WHAT THE TASK REQUIRES: Would you return all of this data exactly, leaving nothing out?

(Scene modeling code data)

::::

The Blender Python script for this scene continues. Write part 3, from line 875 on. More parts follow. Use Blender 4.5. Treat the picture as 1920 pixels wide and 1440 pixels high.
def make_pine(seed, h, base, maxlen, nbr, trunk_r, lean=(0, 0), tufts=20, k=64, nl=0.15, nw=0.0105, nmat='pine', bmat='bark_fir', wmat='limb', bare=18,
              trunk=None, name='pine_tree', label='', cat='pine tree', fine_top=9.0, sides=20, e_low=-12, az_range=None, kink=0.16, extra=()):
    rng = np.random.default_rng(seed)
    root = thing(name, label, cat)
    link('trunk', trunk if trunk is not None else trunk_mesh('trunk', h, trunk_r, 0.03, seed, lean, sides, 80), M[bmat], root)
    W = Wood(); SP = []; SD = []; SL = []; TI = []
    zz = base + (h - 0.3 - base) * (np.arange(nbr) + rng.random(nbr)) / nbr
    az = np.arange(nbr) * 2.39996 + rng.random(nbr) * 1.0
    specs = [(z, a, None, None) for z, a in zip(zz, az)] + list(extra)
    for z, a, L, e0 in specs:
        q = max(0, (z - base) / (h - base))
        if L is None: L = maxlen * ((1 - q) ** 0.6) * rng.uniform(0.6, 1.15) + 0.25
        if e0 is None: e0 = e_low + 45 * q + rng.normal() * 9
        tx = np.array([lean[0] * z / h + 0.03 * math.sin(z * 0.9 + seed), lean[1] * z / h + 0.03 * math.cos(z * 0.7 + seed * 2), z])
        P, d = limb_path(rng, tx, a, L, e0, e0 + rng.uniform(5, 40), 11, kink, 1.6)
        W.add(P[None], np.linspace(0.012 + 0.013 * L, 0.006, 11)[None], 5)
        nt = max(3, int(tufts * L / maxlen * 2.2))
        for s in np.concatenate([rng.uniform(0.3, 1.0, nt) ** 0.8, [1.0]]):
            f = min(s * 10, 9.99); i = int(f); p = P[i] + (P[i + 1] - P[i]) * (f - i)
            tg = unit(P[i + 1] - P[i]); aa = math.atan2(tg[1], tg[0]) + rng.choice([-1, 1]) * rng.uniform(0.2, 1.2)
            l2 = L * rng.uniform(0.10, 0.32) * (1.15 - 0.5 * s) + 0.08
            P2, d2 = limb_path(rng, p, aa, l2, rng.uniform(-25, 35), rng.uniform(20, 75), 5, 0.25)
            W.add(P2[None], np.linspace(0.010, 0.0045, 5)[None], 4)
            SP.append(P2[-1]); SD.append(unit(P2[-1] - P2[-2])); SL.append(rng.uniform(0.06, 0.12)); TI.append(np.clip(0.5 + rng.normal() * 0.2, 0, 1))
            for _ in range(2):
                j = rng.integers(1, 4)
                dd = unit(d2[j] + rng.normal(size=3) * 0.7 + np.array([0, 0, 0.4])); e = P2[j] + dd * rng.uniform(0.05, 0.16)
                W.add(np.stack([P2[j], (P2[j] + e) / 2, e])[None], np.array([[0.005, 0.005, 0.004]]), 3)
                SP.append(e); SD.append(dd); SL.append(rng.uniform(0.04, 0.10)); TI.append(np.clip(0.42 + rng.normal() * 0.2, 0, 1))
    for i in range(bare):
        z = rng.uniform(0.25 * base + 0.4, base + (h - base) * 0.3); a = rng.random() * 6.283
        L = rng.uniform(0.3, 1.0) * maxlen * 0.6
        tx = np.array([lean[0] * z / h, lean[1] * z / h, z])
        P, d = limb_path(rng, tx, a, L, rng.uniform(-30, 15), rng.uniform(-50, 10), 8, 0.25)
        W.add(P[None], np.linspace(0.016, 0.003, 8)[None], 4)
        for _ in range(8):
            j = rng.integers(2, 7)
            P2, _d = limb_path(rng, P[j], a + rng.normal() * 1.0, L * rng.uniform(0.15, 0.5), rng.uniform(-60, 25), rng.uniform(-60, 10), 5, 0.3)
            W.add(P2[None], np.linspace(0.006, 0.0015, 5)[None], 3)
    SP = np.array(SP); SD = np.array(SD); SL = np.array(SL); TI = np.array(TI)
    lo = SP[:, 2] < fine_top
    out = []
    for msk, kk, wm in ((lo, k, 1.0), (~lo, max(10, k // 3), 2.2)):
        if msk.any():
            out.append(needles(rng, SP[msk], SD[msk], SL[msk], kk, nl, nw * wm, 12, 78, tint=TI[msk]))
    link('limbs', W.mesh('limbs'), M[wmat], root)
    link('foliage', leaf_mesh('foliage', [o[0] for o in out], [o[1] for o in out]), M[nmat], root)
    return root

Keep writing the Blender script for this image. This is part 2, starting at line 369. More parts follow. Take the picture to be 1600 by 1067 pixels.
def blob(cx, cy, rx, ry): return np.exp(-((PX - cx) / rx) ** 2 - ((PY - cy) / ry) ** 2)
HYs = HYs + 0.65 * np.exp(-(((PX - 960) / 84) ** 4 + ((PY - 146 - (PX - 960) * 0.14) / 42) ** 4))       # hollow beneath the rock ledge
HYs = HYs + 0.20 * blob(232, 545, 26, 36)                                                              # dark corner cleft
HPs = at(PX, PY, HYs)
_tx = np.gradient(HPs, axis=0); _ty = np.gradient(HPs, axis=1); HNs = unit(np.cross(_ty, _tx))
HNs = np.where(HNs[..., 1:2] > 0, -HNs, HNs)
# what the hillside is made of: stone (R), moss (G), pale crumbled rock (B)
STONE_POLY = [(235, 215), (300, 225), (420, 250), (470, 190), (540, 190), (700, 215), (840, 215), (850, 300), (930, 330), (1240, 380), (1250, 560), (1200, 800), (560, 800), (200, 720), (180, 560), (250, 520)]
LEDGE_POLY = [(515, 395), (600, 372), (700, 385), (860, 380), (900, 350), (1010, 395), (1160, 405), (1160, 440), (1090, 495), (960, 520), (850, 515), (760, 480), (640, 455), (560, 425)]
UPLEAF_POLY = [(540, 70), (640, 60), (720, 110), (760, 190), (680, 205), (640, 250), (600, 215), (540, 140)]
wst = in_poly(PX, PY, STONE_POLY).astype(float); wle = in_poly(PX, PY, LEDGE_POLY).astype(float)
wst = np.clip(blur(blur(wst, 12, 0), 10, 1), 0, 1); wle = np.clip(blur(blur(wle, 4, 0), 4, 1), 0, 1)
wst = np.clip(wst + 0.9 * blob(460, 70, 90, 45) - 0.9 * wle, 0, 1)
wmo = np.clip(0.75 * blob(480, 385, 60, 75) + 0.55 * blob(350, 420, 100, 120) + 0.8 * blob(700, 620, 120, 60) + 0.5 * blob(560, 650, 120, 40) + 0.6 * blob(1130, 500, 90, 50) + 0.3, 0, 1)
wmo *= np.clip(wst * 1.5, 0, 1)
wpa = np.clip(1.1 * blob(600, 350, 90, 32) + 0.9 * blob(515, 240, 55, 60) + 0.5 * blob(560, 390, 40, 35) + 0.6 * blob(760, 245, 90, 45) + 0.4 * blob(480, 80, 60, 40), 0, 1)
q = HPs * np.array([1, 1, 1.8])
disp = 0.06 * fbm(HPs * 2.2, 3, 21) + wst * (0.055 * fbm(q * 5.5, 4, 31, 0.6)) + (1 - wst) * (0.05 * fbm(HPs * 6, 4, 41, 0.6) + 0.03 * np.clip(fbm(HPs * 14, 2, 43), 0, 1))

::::

SOLUTION TO THIS PROBLEM:
The Blender Python script for this scene continues. Write part 3, from line 875 on. More parts follow. Use Blender 4.5. Treat the picture as 1920 pixels wide and 1440 pixels high.
def make_pine(seed, h, base, maxlen, nbr, trunk_r, lean=(0, 0), tufts=20, k=64, nl=0.15, nw=0.0105, nmat='pine', bmat='bark_fir', wmat='limb', bare=18,
              trunk=None, name='pine_tree', label='', cat='pine tree', fine_top=9.0, sides=20, e_low=-12, az_range=None, kink=0.16, extra=()):
    rng = np.random.default_rng(seed)
    root = thing(name, label, cat)
    link('trunk', trunk if trunk is not None else trunk_mesh('trunk', h, trunk_r, 0.03, seed, lean, sides, 80), M[bmat], root)
    W = Wood(); SP = []; SD = []; SL = []; TI = []
    zz = base + (h - 0.3 - base) * (np.arange(nbr) + rng.random(nbr)) / nbr
    az = np.arange(nbr) * 2.39996 + rng.random(nbr) * 1.0
    specs = [(z, a, None, None) for z, a in zip(zz, az)] + list(extra)
    for z, a, L, e0 in specs:
        q = max(0, (z - base) / (h - base))
        if L is None: L = maxlen * ((1 - q) ** 0.6) * rng.uniform(0.6, 1.15) + 0.25
        if e0 is None: e0 = e_low + 45 * q + rng.normal() * 9
        tx = np.array([lean[0] * z / h + 0.03 * math.sin(z * 0.9 + seed), lean[1] * z / h + 0.03 * math.cos(z * 0.7 + seed * 2), z])
        P, d = limb_path(rng, tx, a, L, e0, e0 + rng.uniform(5, 40), 11, kink, 1.6)
        W.add(P[None], np.linspace(0.012 + 0.013 * L, 0.006, 11)[None], 5)
        nt = max(3, int(tufts * L / maxlen * 2.2))
        for s in np.concatenate([rng.uniform(0.3, 1.0, nt) ** 0.8, [1.0]]):
            f = min(s * 10, 9.99); i = int(f); p = P[i] + (P[i + 1] - P[i]) * (f - i)
            tg = unit(P[i + 1] - P[i]); aa = math.atan2(tg[1], tg[0]) + rng.choice([-1, 1]) * rng.uniform(0.2, 1.2)
            l2 = L * rng.uniform(0.10, 0.32) * (1.15 - 0.5 * s) + 0.08
            P2, d2 = limb_path(rng, p, aa, l2, rng.uniform(-25, 35), rng.uniform(20, 75), 5, 0.25)
            W.add(P2[None], np.linspace(0.010, 0.0045, 5)[None], 4)
            SP.append(P2[-1]); SD.append(unit(P2[-1] - P2[-2])); SL.append(rng.uniform(0.06, 0.12)); TI.append(np.clip(0.5 + rng.normal() * 0.2, 0, 1))
            for _ in range(2):
                j = rng.integers(1, 4)
                dd = unit(d2[j] + rng.normal(size=3) * 0.7 + np.array([0, 0, 0.4])); e = P2[j] + dd * rng.uniform(0.05, 0.16)
                W.add(np.stack([P2[j], (P2[j] + e) / 2, e])[None], np.array([[0.005, 0.005, 0.004]]), 3)
                SP.append(e); SD.append(dd); SL.append(rng.uniform(0.04, 0.10)); TI.append(np.clip(0.42 + rng.normal() * 0.2, 0, 1))
    for i in range(bare):
        z = rng.uniform(0.25 * base + 0.4, base + (h - base) * 0.3); a = rng.random() * 6.283
        L = rng.uniform(0.3, 1.0) * maxlen * 0.6
        tx = np.array([lean[0] * z / h, lean[1] * z / h, z])
        P, d = limb_path(rng, tx, a, L, rng.uniform(-30, 15), rng.uniform(-50, 10), 8, 0.25)
        W.add(P[None], np.linspace(0.016, 0.003, 8)[None], 4)
        for _ in range(8):
            j = rng.integers(2, 7)
            P2, _d = limb_path(rng, P[j], a + rng.normal() * 1.0, L * rng.uniform(0.15, 0.5), rng.uniform(-60, 25), rng.uniform(-60, 10), 5, 0.3)
            W.add(P2[None], np.linspace(0.006, 0.0015, 5)[None], 3)
    SP = np.array(SP); SD = np.array(SD); SL = np.array(SL); TI = np.array(TI)
    lo = SP[:, 2] < fine_top
    out = []
    for msk, kk, wm in ((lo, k, 1.0), (~lo, max(10, k // 3), 2.2)):
        if msk.any():
            out.append(needles(rng, SP[msk], SD[msk], SL[msk], kk, nl, nw * wm, 12, 78, tint=TI[msk]))
    link('limbs', W.mesh('limbs'), M[wmat], root)
    link('foliage', leaf_mesh('foliage', [o[0] for o in out], [o[1] for o in out]), M[nmat], root)
    return root

Keep writing the Blender script for this image. This is part 2, starting at line 369. More parts follow. Take the picture to be 1600 by 1067 pixels.
def blob(cx, cy, rx, ry): return np.exp(-((PX - cx) / rx) ** 2 - ((PY - cy) / ry) ** 2)
HYs = HYs + 0.65 * np.exp(-(((PX - 960) / 84) ** 4 + ((PY - 146 - (PX - 960) * 0.14) / 42) ** 4))       # hollow beneath the rock ledge
HYs = HYs + 0.20 * blob(232, 545, 26, 36)                                                              # dark corner cleft
HPs = at(PX, PY, HYs)
_tx = np.gradient(HPs, axis=0); _ty = np.gradient(HPs, axis=1); HNs = unit(np.cross(_ty, _tx))
HNs = np.where(HNs[..., 1:2] > 0, -HNs, HNs)
# what the hillside is made of: stone (R), moss (G), pale crumbled rock (B)
STONE_POLY = [(235, 215), (300, 225), (420, 250), (470, 190), (540, 190), (700, 215), (840, 215), (850, 300), (930, 330), (1240, 380), (1250, 560), (1200, 800), (560, 800), (200, 720), (180, 560), (250, 520)]
LEDGE_POLY = [(515, 395), (600, 372), (700, 385), (860, 380), (900, 350), (1010, 395), (1160, 405), (1160, 440), (1090, 495), (960, 520), (850, 515), (760, 480), (640, 455), (560, 425)]
UPLEAF_POLY = [(540, 70), (640, 60), (720, 110), (760, 190), (680, 205), (640, 250), (600, 215), (540, 140)]
wst = in_poly(PX, PY, STONE_POLY).astype(float); wle = in_poly(PX, PY, LEDGE_POLY).astype(float)
wst = np.clip(blur(blur(wst, 12, 0), 10, 1), 0, 1); wle = np.clip(blur(blur(wle, 4, 0), 4, 1), 0, 1)
wst = np.clip(wst + 0.9 * blob(460, 70, 90, 45) - 0.9 * wle, 0, 1)
wmo = np.clip(0.75 * blob(480, 385, 60, 75) + 0.55 * blob(350, 420, 100, 120) + 0.8 * blob(700, 620, 120, 60) + 0.5 * blob(560, 650, 120, 40) + 0.6 * blob(1130, 500, 90, 50) + 0.3, 0, 1)
wmo *= np.clip(wst * 1.5, 0, 1)
wpa = np.clip(1.1 * blob(600, 350, 90, 32) + 0.9 * blob(515, 240, 55, 60) + 0.5 * blob(560, 390, 40, 35) + 0.6 * blob(760, 245, 90, 45) + 0.4 * blob(480, 80, 60, 40), 0, 1)
q = HPs * np.array([1, 1, 1.8])
disp = 0.06 * fbm(HPs * 2.2, 3, 21) + wst * (0.055 * fbm(q * 5.5, 4, 31, 0.6)) + (1 - wst) * (0.05 * fbm(HPs * 6, 4, 41, 0.6) + 0.03 * np.clip(fbm(HPs * 14, 2, 43), 0, 1))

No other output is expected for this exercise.